From the line containing "What Blender Python" through the line containing "scene.camera = cam", retype each line exactly; include both end lines and nothing beyond them.

## Start DATASET EXCERPTS

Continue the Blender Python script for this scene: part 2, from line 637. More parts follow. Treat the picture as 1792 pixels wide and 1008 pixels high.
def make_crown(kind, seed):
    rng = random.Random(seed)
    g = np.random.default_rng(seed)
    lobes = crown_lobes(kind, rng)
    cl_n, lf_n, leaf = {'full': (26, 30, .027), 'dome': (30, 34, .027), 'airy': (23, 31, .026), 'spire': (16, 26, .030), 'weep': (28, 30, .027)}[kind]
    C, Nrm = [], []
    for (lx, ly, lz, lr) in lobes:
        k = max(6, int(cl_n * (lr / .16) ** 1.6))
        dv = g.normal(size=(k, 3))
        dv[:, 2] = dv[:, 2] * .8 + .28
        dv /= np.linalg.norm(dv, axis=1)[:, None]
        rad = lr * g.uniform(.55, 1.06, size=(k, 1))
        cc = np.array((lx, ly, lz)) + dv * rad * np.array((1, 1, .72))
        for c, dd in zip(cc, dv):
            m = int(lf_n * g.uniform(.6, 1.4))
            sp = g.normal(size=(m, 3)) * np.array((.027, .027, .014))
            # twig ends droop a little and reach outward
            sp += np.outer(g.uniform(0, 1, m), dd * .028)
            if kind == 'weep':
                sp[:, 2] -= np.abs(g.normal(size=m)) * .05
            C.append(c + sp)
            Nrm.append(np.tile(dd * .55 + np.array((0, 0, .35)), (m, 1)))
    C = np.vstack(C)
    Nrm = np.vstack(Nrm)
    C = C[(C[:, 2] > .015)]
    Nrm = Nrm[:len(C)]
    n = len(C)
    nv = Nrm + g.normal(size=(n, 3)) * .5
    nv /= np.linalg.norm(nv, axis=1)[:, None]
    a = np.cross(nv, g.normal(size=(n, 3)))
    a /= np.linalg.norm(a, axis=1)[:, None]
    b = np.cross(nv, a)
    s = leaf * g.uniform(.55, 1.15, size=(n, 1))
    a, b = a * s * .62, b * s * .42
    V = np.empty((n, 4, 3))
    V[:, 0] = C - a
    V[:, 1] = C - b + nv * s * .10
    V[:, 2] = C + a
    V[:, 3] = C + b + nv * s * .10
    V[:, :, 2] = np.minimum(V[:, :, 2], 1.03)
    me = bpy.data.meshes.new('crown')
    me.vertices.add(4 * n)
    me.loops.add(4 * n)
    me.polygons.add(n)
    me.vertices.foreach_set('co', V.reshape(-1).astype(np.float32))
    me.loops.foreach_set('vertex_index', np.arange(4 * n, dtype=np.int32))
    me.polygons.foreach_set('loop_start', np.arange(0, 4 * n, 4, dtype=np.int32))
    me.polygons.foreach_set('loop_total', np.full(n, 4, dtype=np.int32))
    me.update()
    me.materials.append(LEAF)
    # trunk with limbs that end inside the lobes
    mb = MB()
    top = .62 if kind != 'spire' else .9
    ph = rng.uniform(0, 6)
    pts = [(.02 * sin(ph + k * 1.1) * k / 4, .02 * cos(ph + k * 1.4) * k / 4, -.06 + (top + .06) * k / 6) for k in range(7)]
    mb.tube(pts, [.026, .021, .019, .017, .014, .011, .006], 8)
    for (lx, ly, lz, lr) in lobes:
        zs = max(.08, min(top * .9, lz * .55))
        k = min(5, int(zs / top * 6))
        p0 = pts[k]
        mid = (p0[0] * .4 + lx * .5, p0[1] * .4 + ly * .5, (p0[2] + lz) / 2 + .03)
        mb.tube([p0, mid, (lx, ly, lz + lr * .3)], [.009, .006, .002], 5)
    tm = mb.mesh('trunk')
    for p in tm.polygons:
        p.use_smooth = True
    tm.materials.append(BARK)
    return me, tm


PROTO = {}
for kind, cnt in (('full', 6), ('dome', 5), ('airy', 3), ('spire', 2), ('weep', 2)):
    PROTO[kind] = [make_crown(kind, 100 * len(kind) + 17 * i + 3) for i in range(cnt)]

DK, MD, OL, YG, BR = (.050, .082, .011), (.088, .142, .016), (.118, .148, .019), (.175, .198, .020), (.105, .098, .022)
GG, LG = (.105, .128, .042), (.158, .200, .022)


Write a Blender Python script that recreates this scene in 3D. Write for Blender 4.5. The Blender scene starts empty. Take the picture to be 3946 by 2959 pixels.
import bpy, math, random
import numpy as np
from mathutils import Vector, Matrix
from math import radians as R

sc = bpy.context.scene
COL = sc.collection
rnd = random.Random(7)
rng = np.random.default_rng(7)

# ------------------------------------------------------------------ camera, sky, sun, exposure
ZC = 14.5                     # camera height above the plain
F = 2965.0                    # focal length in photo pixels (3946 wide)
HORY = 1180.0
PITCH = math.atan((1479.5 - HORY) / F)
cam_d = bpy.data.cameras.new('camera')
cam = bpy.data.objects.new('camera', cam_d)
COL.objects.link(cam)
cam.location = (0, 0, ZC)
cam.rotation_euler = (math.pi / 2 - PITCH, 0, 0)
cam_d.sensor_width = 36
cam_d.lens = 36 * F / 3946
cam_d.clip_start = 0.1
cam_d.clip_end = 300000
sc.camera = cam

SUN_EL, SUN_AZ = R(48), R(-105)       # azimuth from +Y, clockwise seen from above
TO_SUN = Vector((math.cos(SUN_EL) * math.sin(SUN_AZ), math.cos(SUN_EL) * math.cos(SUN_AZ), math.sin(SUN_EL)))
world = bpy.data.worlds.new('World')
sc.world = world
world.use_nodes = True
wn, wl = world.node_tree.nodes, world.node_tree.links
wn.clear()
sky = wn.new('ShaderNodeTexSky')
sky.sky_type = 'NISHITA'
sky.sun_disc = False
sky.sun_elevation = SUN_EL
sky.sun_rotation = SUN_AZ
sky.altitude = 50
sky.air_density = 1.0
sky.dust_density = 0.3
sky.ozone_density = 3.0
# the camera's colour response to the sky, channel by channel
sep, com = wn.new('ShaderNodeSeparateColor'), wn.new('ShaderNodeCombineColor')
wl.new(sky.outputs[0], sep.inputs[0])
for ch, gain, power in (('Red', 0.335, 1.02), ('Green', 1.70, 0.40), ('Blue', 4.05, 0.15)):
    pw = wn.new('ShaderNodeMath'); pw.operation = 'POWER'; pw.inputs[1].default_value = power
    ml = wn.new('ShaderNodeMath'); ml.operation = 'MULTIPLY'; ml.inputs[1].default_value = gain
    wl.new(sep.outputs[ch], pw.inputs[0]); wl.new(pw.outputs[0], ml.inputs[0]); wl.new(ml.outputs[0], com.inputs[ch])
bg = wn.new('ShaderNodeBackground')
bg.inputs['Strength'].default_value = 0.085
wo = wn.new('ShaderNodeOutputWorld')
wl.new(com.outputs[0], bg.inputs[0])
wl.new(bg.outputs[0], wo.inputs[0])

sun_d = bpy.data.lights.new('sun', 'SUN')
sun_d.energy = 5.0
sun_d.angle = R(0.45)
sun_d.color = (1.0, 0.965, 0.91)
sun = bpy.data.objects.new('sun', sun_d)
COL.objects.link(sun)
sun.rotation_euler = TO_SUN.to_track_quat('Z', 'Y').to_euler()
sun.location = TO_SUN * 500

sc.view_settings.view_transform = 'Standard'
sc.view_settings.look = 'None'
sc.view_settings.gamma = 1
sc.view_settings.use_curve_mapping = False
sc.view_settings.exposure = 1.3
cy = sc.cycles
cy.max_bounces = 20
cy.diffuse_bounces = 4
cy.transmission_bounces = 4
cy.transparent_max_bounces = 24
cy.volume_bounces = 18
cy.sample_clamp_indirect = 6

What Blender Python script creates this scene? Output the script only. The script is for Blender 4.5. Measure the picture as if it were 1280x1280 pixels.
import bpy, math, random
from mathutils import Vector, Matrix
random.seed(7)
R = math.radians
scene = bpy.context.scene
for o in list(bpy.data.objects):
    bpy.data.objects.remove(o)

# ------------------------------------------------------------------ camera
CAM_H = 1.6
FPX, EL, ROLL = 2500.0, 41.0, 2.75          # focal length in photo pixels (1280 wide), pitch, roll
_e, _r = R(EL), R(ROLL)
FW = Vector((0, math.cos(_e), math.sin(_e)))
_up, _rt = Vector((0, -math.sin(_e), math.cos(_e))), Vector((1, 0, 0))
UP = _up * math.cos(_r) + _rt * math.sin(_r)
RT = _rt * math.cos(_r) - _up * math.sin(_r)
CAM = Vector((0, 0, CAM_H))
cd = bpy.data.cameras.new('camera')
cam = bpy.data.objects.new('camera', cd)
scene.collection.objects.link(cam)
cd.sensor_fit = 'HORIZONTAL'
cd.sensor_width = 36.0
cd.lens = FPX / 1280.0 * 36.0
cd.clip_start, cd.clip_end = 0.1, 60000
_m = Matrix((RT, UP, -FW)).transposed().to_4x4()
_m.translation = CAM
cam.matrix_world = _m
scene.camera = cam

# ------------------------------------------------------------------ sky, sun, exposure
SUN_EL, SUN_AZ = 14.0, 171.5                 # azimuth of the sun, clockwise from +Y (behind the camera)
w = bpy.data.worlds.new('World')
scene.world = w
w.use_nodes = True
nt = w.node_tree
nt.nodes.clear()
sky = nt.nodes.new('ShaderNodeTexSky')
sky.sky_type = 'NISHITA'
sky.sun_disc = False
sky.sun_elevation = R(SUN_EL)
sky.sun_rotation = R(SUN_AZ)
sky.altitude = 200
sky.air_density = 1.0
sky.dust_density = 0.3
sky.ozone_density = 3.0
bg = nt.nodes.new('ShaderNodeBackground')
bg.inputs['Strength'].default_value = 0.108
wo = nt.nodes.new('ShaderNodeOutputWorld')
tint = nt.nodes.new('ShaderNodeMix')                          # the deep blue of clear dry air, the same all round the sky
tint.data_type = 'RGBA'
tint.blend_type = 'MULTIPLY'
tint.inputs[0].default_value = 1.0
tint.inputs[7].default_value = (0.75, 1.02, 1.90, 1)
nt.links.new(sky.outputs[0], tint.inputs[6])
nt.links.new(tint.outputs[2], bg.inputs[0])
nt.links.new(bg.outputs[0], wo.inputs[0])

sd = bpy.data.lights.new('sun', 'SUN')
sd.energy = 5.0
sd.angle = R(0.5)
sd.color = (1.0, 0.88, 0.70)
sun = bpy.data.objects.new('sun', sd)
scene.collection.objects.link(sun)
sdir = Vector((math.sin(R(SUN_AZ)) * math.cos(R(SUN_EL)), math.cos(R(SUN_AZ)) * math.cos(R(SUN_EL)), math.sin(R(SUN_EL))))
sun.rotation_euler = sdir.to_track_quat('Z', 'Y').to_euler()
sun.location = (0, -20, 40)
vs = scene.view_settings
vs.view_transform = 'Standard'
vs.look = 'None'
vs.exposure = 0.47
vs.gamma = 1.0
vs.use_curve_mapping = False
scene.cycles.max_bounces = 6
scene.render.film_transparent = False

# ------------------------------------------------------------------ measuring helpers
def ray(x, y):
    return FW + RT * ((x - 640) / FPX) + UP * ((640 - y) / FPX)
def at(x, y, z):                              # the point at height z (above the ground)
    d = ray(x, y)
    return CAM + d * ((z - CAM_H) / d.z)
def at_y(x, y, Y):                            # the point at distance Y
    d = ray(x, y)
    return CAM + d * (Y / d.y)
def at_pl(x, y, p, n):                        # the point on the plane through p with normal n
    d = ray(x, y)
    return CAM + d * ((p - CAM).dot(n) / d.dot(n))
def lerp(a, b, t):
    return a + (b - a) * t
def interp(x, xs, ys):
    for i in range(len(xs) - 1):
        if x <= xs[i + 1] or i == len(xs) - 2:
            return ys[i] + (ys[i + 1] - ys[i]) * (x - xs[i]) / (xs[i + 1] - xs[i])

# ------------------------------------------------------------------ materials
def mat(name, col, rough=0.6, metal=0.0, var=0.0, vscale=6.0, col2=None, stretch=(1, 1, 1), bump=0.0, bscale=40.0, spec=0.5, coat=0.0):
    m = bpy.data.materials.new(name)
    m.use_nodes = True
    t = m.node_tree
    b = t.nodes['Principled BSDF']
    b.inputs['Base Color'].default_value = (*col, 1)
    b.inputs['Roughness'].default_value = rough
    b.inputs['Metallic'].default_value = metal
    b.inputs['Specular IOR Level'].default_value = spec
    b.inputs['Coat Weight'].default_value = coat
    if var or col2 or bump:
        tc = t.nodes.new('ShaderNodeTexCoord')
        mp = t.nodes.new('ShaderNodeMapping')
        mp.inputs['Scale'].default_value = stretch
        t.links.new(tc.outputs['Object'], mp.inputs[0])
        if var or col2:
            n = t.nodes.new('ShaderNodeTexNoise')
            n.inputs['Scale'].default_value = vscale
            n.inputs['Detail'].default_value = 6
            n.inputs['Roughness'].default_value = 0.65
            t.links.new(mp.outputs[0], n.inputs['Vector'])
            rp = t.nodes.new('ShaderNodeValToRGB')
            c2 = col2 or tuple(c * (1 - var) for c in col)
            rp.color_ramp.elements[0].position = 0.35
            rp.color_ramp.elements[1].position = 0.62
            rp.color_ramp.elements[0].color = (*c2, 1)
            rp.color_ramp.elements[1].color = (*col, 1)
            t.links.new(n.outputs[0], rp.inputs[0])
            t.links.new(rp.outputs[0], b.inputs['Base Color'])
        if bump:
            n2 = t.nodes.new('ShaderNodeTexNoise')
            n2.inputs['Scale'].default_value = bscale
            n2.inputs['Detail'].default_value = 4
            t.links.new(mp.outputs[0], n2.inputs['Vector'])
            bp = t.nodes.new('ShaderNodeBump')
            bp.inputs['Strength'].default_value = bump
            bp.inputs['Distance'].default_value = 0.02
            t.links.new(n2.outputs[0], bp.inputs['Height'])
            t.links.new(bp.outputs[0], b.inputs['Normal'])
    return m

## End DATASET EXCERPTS

WRITTEN ANSWER:
What Blender Python script creates this scene? Output the script only. The script is for Blender 4.5. Measure the picture as if it were 1280x1280 pixels.
import bpy, math, random
from mathutils import Vector, Matrix
random.seed(7)
R = math.radians
scene = bpy.context.scene
for o in list(bpy.data.objects):
    bpy.data.objects.remove(o)

# ------------------------------------------------------------------ camera
CAM_H = 1.6
FPX, EL, ROLL = 2500.0, 41.0, 2.75          # focal length in photo pixels (1280 wide), pitch, roll
_e, _r = R(EL), R(ROLL)
FW = Vector((0, math.cos(_e), math.sin(_e)))
_up, _rt = Vector((0, -math.sin(_e), math.cos(_e))), Vector((1, 0, 0))
UP = _up * math.cos(_r) + _rt * math.sin(_r)
RT = _rt * math.cos(_r) - _up * math.sin(_r)
CAM = Vector((0, 0, CAM_H))
cd = bpy.data.cameras.new('camera')
cam = bpy.data.objects.new('camera', cd)
scene.collection.objects.link(cam)
cd.sensor_fit = 'HORIZONTAL'
cd.sensor_width = 36.0
cd.lens = FPX / 1280.0 * 36.0
cd.clip_start, cd.clip_end = 0.1, 60000
_m = Matrix((RT, UP, -FW)).transposed().to_4x4()
_m.translation = CAM
cam.matrix_world = _m
scene.camera = cam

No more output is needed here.